A vítima média de stalking é mulher e tem entre 18 e 29 anos, mas dependendo do local e tipo de relação, homens podem responder por até 56% dos casos. O stalking pode estar ligado à violência de gênero, pois 70% das vítimas conheciam a pessoa que as perseguia.
Embora o e-mail seja a forma mais usada de stalking, de acordo com o Brandongaille, o Facebook é o método mais comum de agravamento de um incidente. Pelo menos 22% das vítimas admitiram que isso ocorreu na rede social, afinal, 63% dos perfis do Facebook são visíveis ao público e algumas configurações de privacidade podem permitir que perseguidores virtuais vejam mais informações até do que amigos do Facebook consigam ver.
Muitas vezes as pessoas não se dão conta do risco, até porque, inconscientemente, elas mesmas praticam o stalking. Em pesquisa realizada nos EUA, 70% das pessoas admitiram usar a conta do Facebook de um amigo ou criarem uma conta “fake” para verificar o perfil de um ex depois de serem excluídas e 74% dos usuários verificam o perfil do novo parceiro do ex regularmente.
Sentimento de vulnerabilidade
Presidente da Associação SOS Bullying, a advogada Ana Paula Siqueira, explica que o cyberbullying é crime previsto pelo Código Penal brasileiro e caracterizado pela prática de assédio moral, humilhações, ameaças e ofensas reiteradas contra uma pessoa, utilizando meios digitais como redes sociais, e-mails e mensagens de texto.
“A intenção é causar sofrimento emocional, medo ou isolamento social à vítima. As consequências podem ser devastadoras, incluindo problemas de saúde mental como depressão, ansiedade, baixa autoestima e, em casos extremos, suicídio. O cyberbullying é uma forma de violência que transcende as barreiras físicas, tornando o agressor onipresente na vida da vítima”, explica Ana Paula.

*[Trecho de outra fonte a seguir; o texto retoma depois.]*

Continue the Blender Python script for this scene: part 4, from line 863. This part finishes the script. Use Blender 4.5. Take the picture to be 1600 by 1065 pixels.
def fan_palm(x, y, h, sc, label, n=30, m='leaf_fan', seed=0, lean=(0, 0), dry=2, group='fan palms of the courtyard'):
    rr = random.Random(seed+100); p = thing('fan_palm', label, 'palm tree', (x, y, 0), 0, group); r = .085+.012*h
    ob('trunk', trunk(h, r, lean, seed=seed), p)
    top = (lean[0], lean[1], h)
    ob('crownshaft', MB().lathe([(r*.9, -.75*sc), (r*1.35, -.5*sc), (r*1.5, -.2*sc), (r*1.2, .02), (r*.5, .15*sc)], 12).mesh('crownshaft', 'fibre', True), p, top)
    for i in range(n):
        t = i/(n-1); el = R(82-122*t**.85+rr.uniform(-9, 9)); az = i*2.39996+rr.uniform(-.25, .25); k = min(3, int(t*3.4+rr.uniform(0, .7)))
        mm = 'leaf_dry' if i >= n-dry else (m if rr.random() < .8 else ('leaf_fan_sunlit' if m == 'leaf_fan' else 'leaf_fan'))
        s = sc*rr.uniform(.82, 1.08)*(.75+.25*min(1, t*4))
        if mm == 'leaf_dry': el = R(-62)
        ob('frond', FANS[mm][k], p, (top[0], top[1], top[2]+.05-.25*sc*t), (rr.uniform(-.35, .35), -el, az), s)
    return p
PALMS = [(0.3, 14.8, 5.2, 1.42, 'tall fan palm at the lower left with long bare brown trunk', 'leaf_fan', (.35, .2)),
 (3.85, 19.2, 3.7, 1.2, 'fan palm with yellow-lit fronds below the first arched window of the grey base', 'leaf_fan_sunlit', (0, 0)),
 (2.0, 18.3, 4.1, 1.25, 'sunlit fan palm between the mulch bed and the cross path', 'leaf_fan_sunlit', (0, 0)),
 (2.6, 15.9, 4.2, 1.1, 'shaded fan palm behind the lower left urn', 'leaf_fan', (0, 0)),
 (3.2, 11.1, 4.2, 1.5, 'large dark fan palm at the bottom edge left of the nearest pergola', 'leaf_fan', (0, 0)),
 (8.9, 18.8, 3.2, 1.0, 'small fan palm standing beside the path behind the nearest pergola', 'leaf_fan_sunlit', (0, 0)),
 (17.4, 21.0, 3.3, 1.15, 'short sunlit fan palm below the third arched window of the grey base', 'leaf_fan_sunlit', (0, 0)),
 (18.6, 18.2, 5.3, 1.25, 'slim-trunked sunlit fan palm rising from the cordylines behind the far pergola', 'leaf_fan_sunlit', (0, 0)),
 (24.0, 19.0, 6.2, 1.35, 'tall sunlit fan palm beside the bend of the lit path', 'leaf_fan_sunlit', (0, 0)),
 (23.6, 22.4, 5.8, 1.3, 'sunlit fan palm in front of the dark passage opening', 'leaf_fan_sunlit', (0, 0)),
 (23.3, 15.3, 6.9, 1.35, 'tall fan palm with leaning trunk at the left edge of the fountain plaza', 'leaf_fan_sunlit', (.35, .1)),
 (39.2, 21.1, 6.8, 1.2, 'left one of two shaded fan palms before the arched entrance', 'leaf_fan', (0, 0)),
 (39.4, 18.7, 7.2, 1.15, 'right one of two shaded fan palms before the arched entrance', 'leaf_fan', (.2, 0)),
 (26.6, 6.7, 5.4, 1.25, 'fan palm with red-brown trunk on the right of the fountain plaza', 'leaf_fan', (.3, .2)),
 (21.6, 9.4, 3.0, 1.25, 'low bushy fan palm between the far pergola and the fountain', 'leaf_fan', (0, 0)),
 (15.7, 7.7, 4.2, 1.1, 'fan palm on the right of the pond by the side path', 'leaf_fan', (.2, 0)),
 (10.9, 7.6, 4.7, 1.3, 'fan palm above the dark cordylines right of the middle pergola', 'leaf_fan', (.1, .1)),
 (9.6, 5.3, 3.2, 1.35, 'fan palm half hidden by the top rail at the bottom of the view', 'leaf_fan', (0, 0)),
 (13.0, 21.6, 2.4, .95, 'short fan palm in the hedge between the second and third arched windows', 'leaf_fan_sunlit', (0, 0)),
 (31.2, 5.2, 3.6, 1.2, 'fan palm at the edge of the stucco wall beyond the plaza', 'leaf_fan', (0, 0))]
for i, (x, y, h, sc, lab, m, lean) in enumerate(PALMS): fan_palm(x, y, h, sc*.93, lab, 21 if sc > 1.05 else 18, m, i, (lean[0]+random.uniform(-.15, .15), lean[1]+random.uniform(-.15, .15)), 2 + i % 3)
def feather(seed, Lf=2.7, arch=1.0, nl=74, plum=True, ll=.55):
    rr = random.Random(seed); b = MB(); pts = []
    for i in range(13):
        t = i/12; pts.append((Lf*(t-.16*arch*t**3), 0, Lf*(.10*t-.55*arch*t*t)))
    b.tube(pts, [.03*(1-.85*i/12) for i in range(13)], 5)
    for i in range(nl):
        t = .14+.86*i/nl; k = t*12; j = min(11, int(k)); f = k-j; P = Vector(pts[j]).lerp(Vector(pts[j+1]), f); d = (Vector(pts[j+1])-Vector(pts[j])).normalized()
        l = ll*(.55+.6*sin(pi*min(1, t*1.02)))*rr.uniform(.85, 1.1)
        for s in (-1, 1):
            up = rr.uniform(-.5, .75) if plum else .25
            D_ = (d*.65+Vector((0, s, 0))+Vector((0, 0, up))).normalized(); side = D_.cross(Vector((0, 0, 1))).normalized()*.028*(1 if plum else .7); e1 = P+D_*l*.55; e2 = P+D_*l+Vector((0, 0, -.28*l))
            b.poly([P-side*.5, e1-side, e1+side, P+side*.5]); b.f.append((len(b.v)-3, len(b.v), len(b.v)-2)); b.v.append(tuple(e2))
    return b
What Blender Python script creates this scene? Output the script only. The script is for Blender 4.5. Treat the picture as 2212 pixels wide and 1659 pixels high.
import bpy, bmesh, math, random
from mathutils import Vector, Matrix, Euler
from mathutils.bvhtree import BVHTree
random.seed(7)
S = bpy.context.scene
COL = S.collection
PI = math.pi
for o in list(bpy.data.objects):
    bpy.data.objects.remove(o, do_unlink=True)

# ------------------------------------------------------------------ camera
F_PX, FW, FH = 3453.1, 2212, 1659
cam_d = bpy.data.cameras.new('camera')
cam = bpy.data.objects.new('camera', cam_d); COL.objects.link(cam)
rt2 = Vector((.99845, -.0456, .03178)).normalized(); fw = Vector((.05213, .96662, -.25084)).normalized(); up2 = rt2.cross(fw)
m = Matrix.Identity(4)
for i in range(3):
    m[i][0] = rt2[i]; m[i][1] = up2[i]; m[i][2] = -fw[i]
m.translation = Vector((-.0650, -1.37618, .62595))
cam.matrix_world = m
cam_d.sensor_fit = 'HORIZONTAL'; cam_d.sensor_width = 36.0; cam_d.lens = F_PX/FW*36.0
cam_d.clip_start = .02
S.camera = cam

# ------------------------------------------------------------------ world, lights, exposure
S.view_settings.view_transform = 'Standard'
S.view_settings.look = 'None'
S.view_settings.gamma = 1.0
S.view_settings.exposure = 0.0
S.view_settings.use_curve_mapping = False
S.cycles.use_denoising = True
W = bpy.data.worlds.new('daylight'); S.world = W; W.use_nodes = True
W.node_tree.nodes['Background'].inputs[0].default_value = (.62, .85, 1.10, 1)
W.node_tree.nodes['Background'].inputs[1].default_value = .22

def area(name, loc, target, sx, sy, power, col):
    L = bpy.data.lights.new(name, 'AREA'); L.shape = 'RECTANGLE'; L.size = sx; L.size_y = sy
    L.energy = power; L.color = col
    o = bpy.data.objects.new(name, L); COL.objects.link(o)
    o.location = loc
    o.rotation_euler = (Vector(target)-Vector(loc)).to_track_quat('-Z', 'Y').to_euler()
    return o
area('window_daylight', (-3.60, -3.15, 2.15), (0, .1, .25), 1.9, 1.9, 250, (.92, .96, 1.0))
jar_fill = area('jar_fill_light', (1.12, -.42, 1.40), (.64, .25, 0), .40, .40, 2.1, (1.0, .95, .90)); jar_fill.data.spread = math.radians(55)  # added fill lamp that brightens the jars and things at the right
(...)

Igualmente previsto no Código Penal, de acordo com a especialista, o cyberbullying envolve perseguição contínua e invasiva, por meio de tecnologias digitais. “Isso inclui o monitoramento constante, envio de mensagens incessantes, ameaças ou a vigilância das atividades online da vítima. O objetivo é controlar, intimidar e causar medo, frequentemente resultando em um estado de constante alerta e insegurança para a vítima. O cyberstalking pode envolver a divulgação de informações pessoais da vítima, agravando ainda mais o sentimento de vulnerabilidade”, acrescenta.
Para Ana Paula, ambos os crimes estão interligados pelo uso da tecnologia para exercer controle e infligir sofrimento psicológico. “Exploram a capacidade da internet de proporcionar anonimato e acessibilidade, facilitando abuso contínuo sem a necessidade de proximidade física. Isso amplia o alcance e intensidade do impacto emocional nas vítimas”, aduz a presidente da SOS Bullying.
A legislação brasileira enfrenta desafios pois a população desconhece seus direitos. “É crucial que haja conscientização, prevenção e medidas de apoio psicológico e legal para combater esses crimes. A SOS bullying trabalha de forma contínua e incessante para criar um ambiente digital seguro, onde comportamentos abusivos sejam denunciados e punidos rigorosamente, garantindo o bem-estar e a segurança de todos os usuários”, encerra.
Cautela em relacionamentos pela internet
Coronel aposentado da Polícia Militar e especialista em Segurança Pública, Marco Aurélio Gritti explica que o stalking está inserido no Código Penal desde 2021 e trata-se de conduta reiterada, obsessiva, em perseguir alguém de forma física ou virtual. Razão pela qual ele recomenda muita cautela nos relacionamentos, sobretudo pela internet.
“O perseguidor pode ser ou não do convívio social da vítima. Atentar sempre para as ferramentas virtuais de privacidade e cuidado ao expor rotinas e circunstâncias pessoais nas redes. Acessos em redes públicas também devem ser evitados”, observa Gritti.
De acordo com o especialista em segurança, até a edição da lei, havia dificuldade em criminalizar a conduta do perseguidor que, muitas vezes, utilizava isso para se manter impune. “Contudo, o tipo penal contemplou a conduta criminosa em perseguir a vítima, seja por qualquer meio”, aduz.
Por segurança, Gritti aconselha à vítima, logo que suspeitar de perseguição, ligar para o 190. “Reúna provas e prints e elabore boletim de ocorrência, sobretudo para análise quanto à expedição de medida protetiva”, conclui.